Throughout her career, Iglesias has defined a unique sculptural vocabulary, building immersive and experiential environments that combine Minimalist sensitivity to form with complex narrative constructions to create thresholds and portals to the temporal and the imaginary.
Continuing her use of non-traditional materials, such as language, water and sound—as highlighted in recent important public projects in New York, Spain, and Houston—the works reinforce the notion of a living landscape. Iglesias’ trellised pavilions evoke imaginary interspaces, while the sculptures on view merge her interest in phreatic zones and the subterranean with outer space.
On view in the Main Gallery is The Pavillion of Dreams (Elliptical Galaxy), 2011-2016, shown for the first time in the United States. A suspended structure constructed from lattice screens, or ‘celosias,’ the work resembles a labyrinthine passageway. Comprised of 52 vertical and horizontal screens, it is made from iron braided wire, forming a filigreed chamber that the viewer can enter. The canopied ceiling and walls unveil fragments of text excerpted from Stanislaw Lem’s cult classic 1961 novel, Solaris. The inscriptions allow a viewer to ‘read’ the sculpture, entering a fictive space that materializes as an elliptical and enigmatic realm through language. Purple light throws shadows on the walls and floor of the room, dematerializing and rematerializing the sculptural support. The distinctive effect of the colored space recalls German Expressionist films in its use of mise-en-scene and illusionistic devices to reflect emotional states and societal anxieties.

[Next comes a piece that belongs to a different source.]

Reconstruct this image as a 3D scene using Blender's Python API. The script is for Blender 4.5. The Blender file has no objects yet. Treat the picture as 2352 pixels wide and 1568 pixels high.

Just as the sentient ocean planet, that gives Solaris its title, serves as a symbol of the incomprehensible other, the installation is a visual analog for the experience of the intangible and the way it manifests for the viewer, transforming in shifting spaces of light and shadow.
Turbulence, 2023, is a vortex-like bronze wall sculpture that evokes both movement and stasis, or a slow churning of forces. Here, the eye alights upon the center of the swirl, or “storm,” implicating the viewer within the imaged maelstrom. The title makes references to, as per the artist, “violent or unsteady movement”; a “state of conflict or confusion” but also recalls the generative force of chaos, as a “physical process by which energy throughout the universe is generated.” Both the physical world (oceans and cosmos) and inner life (cerebral states) are bound to cycles of turbulence.
The passage from outer space to earth, or the collision of two different worlds, is brought to life most directly with Lunar Meteorite (Littoral), 2023, a large-scale bronze work which rests on the floor, an organic bas relief rock form with water running inside, reinforcing the geology of time.
Entwined V (2017), created from cast aluminum patinated and policarbonated with pigment, is composed of several mural pieces that seem to grow from the ground along the walls. Reminding us that life lies under everything we stand upon, the pieces invade the walls, like dense invasive vegetation, aggressive hybrids of industry and nature.
A new series of monotypes, Cave Studies, 2022, silkscreen and acid on copper, materially reflect the concept of encounters. The series emerge from the artist’s project Hondalea, 2021, a permanent artwork located within an abandoned lighthouse on a small Spanish island in the bay of San Sebastián. These works contrast the ephemerality of nature with materials that are, conversely, solid and stable.